Other stations expanded the students’ knowledge of rabbits, chickens, horses, cows, honey bees and lambs. The Ag-stravaganza attendees also learned about the nutritional value of milk and other dairy products from the Sullivan County Dairy Court, and Cornell Cooperative Extension Conservation Technician Richard Ehrmann explained how “Soil Is More Than Dirt.”
And once again the event ran quite smoothly.
“Ninety percent of the teachers have been here for many years,” said CCE 4-H Extension Educator/School Program Coordinator Barbara McCausland. “And many of the presenters have been here all 12 years, so they know what to do. There’s a lot of experience here today.”
And one factor that can determine just how successful Ag-stravaganza is from year-to-year was in the organizers’ favor.
“The weather’s beautiful today,” McCausland said. “The last six years we’ve been here, we haven’t had rain.”

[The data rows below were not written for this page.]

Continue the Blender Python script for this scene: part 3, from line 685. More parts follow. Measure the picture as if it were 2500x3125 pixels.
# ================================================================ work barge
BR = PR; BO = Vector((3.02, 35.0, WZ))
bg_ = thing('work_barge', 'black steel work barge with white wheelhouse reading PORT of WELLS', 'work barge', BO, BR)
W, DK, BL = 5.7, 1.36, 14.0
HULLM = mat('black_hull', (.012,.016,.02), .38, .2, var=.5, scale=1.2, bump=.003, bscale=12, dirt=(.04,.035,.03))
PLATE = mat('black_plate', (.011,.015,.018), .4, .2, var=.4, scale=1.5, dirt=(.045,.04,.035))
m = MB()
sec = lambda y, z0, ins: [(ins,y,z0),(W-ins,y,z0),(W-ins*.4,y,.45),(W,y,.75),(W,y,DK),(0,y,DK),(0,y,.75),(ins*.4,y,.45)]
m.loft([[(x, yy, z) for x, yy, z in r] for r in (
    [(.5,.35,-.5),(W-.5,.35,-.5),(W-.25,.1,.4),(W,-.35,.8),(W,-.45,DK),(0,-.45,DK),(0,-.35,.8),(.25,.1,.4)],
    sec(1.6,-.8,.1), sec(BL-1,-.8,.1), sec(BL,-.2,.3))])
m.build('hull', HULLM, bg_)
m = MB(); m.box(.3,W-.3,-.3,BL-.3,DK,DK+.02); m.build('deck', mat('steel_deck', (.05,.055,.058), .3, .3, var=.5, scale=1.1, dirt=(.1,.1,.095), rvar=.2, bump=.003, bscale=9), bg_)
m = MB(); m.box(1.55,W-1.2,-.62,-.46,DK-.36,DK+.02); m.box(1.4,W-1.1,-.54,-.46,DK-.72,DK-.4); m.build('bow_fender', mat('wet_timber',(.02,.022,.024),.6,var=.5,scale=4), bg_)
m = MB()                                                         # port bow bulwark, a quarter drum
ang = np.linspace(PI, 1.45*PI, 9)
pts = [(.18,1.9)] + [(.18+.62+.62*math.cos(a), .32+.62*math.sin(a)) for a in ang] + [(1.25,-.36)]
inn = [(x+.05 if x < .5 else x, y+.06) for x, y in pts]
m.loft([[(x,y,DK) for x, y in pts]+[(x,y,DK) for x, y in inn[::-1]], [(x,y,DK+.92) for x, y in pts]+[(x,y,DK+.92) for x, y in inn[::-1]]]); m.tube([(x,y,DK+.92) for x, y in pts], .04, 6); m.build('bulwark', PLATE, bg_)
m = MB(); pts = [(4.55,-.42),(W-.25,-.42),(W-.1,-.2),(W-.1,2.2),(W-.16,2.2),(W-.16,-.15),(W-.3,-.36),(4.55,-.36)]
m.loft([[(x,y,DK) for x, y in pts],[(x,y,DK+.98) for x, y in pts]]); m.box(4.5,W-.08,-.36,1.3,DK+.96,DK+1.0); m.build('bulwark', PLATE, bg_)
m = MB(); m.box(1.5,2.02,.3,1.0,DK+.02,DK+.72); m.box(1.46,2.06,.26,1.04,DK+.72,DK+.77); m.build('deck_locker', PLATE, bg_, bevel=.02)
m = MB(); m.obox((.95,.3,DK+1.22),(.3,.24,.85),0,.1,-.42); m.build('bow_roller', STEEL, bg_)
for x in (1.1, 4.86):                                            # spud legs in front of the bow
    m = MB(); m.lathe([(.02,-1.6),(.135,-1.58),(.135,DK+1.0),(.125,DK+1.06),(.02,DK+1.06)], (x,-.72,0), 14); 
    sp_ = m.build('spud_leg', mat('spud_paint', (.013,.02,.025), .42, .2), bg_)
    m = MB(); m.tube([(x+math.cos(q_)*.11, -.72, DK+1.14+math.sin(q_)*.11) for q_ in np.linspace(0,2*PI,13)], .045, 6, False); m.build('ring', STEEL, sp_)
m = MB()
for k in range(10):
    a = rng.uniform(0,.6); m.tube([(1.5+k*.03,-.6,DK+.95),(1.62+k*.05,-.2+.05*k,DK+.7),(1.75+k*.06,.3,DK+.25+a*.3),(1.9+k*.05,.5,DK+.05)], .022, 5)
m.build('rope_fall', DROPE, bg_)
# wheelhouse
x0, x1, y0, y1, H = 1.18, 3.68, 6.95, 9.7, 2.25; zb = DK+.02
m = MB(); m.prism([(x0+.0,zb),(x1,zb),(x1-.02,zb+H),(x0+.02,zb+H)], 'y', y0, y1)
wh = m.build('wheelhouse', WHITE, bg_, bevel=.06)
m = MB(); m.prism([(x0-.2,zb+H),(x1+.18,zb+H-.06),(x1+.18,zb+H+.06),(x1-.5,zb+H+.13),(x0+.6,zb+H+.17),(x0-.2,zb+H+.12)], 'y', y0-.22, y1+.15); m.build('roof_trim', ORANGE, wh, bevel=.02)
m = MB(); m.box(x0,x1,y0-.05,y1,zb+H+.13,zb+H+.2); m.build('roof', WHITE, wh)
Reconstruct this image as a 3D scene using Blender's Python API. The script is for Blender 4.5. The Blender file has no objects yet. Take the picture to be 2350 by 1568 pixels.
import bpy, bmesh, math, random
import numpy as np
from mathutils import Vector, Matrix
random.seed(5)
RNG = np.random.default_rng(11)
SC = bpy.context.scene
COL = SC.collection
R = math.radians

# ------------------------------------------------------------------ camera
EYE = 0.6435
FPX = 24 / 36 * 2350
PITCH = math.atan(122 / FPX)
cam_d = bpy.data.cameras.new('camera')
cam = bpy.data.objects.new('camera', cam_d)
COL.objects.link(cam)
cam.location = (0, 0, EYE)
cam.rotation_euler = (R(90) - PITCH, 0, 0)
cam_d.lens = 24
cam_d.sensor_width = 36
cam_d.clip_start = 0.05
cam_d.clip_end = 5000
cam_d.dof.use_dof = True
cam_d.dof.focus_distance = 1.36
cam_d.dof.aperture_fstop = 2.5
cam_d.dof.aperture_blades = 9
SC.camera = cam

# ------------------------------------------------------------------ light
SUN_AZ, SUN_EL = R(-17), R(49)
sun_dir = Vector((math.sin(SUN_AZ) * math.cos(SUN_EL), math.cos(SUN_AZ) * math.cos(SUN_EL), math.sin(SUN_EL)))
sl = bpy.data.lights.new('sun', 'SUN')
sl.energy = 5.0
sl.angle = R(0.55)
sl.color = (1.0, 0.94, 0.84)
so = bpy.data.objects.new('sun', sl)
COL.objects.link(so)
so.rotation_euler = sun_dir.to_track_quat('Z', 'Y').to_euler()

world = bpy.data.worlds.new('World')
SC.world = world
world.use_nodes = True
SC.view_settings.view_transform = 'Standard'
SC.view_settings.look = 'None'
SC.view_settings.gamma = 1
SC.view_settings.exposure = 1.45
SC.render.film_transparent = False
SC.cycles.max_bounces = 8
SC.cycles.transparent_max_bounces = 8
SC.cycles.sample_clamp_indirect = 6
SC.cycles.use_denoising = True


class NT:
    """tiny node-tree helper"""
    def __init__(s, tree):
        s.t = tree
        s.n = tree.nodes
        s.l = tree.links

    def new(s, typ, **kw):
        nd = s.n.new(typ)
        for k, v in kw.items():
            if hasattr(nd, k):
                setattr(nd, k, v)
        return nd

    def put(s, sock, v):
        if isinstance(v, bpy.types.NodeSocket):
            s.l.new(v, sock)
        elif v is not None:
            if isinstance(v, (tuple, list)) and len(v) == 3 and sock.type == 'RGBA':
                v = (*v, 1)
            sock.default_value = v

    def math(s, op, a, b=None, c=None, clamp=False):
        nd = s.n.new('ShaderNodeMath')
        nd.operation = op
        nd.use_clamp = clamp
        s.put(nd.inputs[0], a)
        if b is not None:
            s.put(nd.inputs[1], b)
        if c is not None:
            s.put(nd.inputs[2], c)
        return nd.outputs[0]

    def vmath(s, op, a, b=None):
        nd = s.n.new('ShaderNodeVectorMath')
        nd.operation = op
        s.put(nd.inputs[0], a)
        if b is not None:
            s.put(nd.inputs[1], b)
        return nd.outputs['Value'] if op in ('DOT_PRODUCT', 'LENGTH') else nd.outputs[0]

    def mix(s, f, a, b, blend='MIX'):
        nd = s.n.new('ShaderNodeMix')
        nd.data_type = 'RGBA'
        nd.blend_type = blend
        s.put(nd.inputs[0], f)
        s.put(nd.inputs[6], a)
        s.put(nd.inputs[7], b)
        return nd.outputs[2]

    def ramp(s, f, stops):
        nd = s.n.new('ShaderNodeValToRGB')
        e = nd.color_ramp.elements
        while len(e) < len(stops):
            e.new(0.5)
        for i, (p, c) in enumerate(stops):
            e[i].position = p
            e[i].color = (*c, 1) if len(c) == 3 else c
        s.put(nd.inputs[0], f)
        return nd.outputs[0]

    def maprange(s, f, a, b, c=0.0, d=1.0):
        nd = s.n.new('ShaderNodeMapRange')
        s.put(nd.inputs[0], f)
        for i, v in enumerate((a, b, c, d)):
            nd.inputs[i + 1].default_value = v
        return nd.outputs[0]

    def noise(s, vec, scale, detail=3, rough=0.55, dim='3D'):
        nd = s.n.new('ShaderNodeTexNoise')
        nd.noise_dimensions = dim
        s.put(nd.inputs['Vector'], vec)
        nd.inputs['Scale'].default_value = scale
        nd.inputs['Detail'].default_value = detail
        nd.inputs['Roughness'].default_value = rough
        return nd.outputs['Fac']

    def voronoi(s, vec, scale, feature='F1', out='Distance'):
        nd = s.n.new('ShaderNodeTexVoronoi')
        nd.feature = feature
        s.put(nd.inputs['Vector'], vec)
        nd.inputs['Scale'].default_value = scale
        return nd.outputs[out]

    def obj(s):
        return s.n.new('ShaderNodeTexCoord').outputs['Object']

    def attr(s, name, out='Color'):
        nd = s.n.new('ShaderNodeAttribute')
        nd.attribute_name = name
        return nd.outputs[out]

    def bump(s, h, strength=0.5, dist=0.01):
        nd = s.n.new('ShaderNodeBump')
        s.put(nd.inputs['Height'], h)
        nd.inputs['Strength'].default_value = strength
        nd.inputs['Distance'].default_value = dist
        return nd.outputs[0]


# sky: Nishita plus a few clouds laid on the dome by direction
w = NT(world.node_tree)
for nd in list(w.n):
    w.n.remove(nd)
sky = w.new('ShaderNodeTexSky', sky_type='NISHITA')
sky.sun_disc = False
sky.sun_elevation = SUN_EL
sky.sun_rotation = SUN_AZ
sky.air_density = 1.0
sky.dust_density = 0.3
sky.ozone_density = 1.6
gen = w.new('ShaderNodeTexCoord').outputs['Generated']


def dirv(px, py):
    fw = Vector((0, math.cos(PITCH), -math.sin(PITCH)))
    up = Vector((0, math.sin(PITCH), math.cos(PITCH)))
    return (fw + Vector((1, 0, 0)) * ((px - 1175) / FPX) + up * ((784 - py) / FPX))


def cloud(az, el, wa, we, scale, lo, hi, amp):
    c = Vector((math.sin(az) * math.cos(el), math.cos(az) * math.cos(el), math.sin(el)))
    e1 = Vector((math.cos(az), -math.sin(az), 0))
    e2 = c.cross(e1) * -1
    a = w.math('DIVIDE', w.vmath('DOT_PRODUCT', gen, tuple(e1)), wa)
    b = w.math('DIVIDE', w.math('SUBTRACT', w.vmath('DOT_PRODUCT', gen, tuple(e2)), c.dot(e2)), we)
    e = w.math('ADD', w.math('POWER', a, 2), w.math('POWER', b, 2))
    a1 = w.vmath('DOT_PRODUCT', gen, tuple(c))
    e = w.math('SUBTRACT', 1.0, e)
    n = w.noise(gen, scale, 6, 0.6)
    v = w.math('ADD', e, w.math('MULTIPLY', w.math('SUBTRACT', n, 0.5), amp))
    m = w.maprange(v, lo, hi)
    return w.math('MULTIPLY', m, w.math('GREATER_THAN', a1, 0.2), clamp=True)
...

Even if it had rained, the liquid sunshine might have only slightly affected the smiles on the kids’ faces as they observed the animals, tasted maple syrup and chewed small mozzarella cheese sticks.
When asked about what else she enjoyed about the day besides milking the cow, Riegal was quick to reply.
“The maple syrup,” she said. “It tasted good.”
Sullivan West/DV fourth grader Kristen Drobysh also had fun at the 2001 Ag-stravaganza.
“My favorite part was when we went to see the cows,” Drobysh said. “I liked seeing the calves – they’re cute. If you put your hand near their faces, they started to suck on your fingers.”